Virginia's Boroughs before and after 1619

 

Virginia’s boroughs before and after 1619

New material, deeper research and novel interpretations of the past inevitably alter the perspectives of historians and their readers. A good example of this can be found in the work of Paul Musselwhite on the establishment of urban corporations in the embryonic English colony of Virginia in the early seventeenth century. He has argued in his Ph.D. thesis, in a subsequent book deriving from that thesis and in an essay that the reforms adopted by the Virginia Company of London in the autumn of 1618 envisaged the extension of Sir Thomas Dale’s 1614 model corporation of Bermuda City to the three other major settlements of Jamestown, Henrico and Elizabeth City. The primary goal was to strengthen such corporate institutions in order to control private landholding and trade within local public communal bodies. This view has subsequently been reflected in the work of other historians.

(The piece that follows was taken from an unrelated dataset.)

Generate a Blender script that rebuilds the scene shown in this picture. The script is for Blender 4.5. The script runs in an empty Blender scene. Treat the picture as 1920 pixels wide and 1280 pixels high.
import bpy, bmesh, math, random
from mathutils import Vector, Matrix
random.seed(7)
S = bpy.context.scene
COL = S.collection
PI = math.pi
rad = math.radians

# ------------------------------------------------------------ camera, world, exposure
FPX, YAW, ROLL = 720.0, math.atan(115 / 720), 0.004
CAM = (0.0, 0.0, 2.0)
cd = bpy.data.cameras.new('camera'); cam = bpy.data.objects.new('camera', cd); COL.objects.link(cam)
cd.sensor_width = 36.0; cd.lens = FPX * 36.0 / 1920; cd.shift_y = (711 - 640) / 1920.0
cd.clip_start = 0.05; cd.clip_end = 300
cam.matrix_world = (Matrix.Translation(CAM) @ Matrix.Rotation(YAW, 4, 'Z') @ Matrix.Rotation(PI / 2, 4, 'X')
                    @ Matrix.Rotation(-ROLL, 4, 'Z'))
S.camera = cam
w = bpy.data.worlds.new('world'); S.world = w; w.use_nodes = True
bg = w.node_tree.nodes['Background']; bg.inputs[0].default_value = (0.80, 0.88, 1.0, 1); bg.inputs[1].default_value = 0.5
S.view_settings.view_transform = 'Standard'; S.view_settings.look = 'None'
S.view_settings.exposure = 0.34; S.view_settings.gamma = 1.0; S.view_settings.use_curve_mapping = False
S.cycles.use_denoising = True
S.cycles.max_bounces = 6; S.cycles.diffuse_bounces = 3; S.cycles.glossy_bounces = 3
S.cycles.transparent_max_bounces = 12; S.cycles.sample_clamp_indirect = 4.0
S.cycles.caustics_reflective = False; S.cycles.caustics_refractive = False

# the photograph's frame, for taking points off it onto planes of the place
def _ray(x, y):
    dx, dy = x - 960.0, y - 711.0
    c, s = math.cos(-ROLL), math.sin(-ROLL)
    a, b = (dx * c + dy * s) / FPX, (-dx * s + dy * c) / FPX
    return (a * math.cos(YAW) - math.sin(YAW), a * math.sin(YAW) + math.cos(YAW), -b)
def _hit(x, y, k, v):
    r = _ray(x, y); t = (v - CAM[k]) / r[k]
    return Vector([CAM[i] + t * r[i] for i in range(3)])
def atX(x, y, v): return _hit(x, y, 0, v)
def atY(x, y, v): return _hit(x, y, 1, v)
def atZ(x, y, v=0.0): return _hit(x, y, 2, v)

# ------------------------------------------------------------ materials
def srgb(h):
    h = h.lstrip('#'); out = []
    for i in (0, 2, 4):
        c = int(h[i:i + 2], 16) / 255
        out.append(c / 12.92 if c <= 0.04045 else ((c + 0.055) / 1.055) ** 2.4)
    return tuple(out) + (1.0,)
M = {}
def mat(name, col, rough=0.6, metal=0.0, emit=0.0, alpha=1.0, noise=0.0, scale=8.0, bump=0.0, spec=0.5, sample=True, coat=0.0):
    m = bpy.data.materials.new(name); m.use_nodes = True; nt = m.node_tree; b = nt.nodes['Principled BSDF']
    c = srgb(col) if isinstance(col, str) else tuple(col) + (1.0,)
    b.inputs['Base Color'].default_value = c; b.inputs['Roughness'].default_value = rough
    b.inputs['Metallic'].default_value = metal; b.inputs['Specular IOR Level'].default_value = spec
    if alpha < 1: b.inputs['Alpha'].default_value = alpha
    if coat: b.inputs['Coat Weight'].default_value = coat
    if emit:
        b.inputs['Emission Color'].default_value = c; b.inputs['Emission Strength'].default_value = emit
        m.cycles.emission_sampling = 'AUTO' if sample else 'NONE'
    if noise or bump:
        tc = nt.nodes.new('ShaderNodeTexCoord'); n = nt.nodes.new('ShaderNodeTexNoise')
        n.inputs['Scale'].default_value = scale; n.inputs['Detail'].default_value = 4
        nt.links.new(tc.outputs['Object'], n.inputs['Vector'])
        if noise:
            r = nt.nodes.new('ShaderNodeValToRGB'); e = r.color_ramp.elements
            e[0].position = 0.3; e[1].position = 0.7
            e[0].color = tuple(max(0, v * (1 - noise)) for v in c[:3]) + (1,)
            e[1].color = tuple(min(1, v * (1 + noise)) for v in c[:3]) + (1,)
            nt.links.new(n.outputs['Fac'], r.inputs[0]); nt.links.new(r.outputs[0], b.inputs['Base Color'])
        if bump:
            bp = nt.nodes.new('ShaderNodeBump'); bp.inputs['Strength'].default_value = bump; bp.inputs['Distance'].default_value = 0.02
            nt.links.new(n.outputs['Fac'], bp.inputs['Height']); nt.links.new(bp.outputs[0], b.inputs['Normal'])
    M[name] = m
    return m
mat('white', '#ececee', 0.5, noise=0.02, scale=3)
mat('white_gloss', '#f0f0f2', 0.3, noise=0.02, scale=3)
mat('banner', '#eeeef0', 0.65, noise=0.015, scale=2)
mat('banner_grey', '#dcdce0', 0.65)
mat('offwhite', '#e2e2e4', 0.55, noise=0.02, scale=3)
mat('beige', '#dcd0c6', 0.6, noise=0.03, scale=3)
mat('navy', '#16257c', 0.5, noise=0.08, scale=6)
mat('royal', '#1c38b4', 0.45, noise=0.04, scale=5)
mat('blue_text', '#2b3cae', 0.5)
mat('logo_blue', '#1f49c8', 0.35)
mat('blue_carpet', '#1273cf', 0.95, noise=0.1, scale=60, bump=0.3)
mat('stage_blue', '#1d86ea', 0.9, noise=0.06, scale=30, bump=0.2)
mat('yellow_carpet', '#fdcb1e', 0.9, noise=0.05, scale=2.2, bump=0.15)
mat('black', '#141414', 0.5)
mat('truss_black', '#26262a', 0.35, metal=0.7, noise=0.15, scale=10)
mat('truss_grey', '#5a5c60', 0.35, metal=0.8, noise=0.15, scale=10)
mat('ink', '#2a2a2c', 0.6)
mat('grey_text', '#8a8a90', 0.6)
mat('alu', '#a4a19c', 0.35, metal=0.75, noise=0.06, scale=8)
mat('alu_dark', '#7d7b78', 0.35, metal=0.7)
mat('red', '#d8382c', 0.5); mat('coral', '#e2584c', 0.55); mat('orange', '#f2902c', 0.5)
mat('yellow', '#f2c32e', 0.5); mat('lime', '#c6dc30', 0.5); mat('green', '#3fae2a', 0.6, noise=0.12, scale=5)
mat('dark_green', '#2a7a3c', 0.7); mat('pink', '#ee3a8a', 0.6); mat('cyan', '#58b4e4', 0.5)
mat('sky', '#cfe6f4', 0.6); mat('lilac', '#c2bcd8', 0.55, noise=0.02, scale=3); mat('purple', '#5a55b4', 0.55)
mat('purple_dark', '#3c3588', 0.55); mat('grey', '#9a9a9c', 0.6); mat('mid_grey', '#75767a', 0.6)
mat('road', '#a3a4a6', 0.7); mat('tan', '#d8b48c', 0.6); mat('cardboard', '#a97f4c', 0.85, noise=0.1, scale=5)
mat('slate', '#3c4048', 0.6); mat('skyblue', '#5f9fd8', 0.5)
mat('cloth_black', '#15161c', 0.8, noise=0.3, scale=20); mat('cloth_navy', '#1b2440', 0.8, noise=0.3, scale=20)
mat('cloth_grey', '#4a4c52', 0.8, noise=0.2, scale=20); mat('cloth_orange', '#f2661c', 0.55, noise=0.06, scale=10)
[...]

It is perfectly true that the wording of the instructions given to the prospective Governor of the colony, Sir George Yeardley, in that autumn appears to support this interpretation. Nonetheless, there is some evidence which runs against this claim about the extension of corporations to other towns or places in Virginia. In 1898, Alexander Brown published a document issued on 28th March, 1619 by Samuel Argall, then acting Governor of the colony, setting out the bounds and limits of Jamestown: regrettably, Brown did not specify where he had found this source but it did close with Argall granting permission “for the inhabitants of James-town to plant as members of the corporation and parish of the same” within those bounds and limits. The existence of a corporation at Jamestown is clearly implied. Furthermore, in his report to the General Quarter Court of the Virginia Company held on 17th November, 1619, Sir Edwin Sandys as Treasurer paid tribute to the work Dale had done in earlier years in establishing public works in Virginia for the company’s benefit before moving on to discuss how the instructions issued to Yeardley had provided for the revival of the common lands of the company for the support of its officers in Virginia, for the creation of a university there and a college for the conversion of its indigenous inhabitants. The amount of land granted for the first of these objectives was for “12000 Acres of Land to be the Comon Land of the Companie; viztt three thowsand in each of the ffower old Burroughes.” Sandys evidently believed that there had been four such bodies in existence prior to the instructions given to Yeardley a year ago.

This material suggests that, however insubstantial and minute these boroughs might have been, they existed before Yeardley arrived in Virginia just after Argall’s departure in April, 1619. Admittedly, apart from a few references to Bermuda City in Argall’s surviving memoranda, it is not known how they operated but this is also true for the period after Yeardley took up his appointment. Either way, the claim that new boroughs were created on the model of Bermuda City’s foundation in 1614 by means of the company’s instructions in November, 1618 looks untenable.